‘Big Brother’: Cody And Alex, The Odd Couple


That gathering of muscles and bed-head hair we call Big Brother is back for a new summer season, and Wednesday night’s installment found Cody — current king of the coo-coo condo — pondering his power. Was this Head of Household wise to have nominated Alex — the woman who favors a kitty-cat-ears headband — for eviction? It is one of the quixotic charms of this game that in Big Brother, sometimes you demonstrate your admiration for a house-guest by suggesting he or she leave as soon as possible. Thus Cody’s dilemma: While he spoke to the camera of his admiration for Alex’s “game play,” his actions said, “I’m scared of her game play.”

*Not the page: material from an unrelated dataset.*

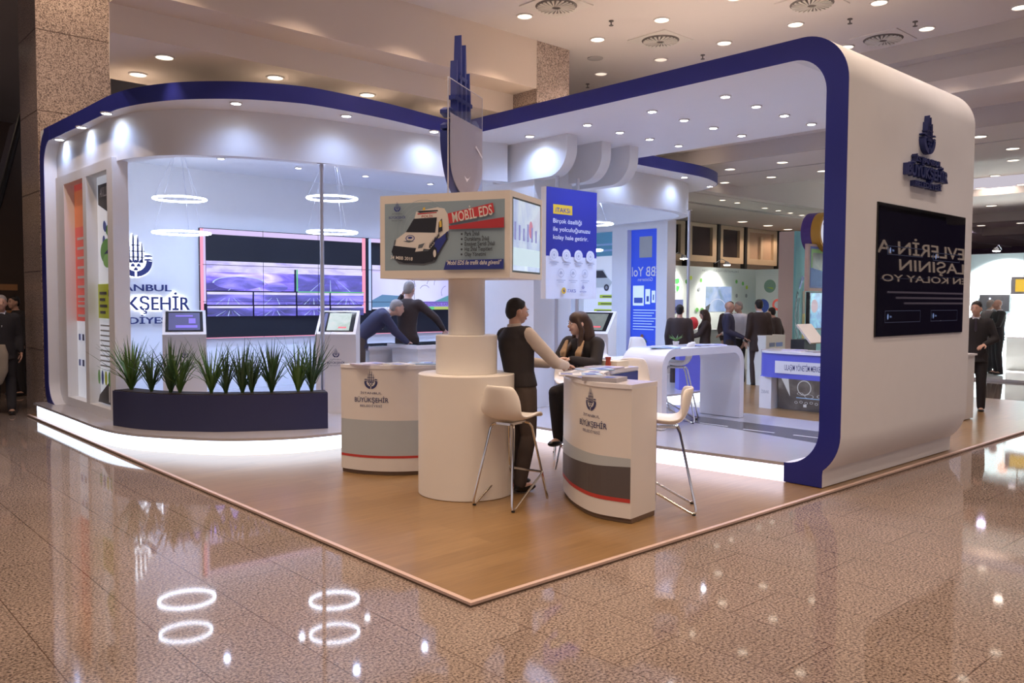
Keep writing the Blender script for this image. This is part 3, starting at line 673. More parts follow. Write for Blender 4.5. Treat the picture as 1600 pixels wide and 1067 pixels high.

Cody spent most of Wednesday’s hour trying to undo the tight spot into which he’d put Alex, to that end even coming close to throwing a tedious competition in which house-guests had to build little towers of fake starfish. The rest of the time, Cody did that extremely unnerving thing of his: having one-on-one conversations with people in which the other person does all the talking while he stands there, poker-faced and silent. It may help his strategy — no one, including me, knows what he’s thinking, although I suspect it’s usually something like, “Me want hamburger” — but it certainly does not yield scintillating chatter.

The new season is barely two weeks old, yet it is possible to pick favorites: after all, within the house, at least six people have already paired off into nuzzling couples, so why shouldn’t we? (Pick favorites, I mean — I wasn’t suggesting that you and I should team up.) I admit to a fondness for Jason, the rodeo clown who likes to wear a cowboy hat to hide his bald patch, and who doesn’t love Kevin, the Boston sharpie who refers to emojis as “mojo”s?

I will grant you there is a drama inherent in Elena, the “radio personality” whose lips seem to grow bigger with each episode. And it’s just a matter of time before ticking-time-bomb Josh explodes due to a self-created drama taking place solely within his skull. But even so pointlessly complicated a new “temptation” as the Pendant of Protection cannot render Paul an intriguing villain. In this, I agree with Cody (if indeed this is what Cody is thinking, because what Cody says or doesn’t say rarely matches what Cody does): Paul has to go.

Big Brother airs Wednesdays and Thursdays at 9 p.m., and Sundays at 8 p.m., on CBS.